• [WHAT NEEDS TO BE DONE] Reproduce, without any change, the span of lines from the opening of the records below to the line containing "COL = S.collection", inclusive.

Scripts that build scenes:
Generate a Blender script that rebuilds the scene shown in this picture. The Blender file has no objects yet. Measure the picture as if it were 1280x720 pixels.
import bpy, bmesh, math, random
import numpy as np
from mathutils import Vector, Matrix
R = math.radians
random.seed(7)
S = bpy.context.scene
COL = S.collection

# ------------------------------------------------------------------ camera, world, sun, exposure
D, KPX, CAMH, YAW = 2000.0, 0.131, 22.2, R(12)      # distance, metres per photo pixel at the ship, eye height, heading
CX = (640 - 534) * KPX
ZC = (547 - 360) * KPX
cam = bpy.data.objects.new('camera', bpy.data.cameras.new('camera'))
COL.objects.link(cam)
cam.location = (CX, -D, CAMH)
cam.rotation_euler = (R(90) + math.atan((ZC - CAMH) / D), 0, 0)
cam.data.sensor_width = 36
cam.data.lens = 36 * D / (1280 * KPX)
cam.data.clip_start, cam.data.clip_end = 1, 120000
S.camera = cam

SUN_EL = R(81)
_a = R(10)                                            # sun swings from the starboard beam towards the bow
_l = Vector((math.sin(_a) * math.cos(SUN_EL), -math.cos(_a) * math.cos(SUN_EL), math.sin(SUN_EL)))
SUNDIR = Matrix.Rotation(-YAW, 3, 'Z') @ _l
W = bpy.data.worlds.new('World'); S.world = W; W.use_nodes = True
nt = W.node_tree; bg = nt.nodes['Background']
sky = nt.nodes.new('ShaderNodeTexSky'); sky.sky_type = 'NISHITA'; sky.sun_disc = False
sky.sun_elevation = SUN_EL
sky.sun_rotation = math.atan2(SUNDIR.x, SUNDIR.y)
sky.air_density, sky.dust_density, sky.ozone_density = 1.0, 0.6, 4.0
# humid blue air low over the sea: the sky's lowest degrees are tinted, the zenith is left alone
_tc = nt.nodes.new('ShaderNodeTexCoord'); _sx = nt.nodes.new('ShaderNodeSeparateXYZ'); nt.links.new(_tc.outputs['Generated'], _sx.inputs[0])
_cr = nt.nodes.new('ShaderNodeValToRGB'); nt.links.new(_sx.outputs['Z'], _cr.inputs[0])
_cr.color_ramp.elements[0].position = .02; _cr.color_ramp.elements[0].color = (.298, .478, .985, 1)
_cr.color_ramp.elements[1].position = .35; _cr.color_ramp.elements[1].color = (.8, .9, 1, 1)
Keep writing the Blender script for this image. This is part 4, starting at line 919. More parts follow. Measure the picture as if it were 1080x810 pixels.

• [WORKED SOLUTION]
Generate a Blender script that rebuilds the scene shown in this picture. The Blender file has no objects yet. Measure the picture as if it were 1280x720 pixels.
import bpy, bmesh, math, random
import numpy as np
from mathutils import Vector, Matrix
R = math.radians
random.seed(7)
S = bpy.context.scene
COL = S.collection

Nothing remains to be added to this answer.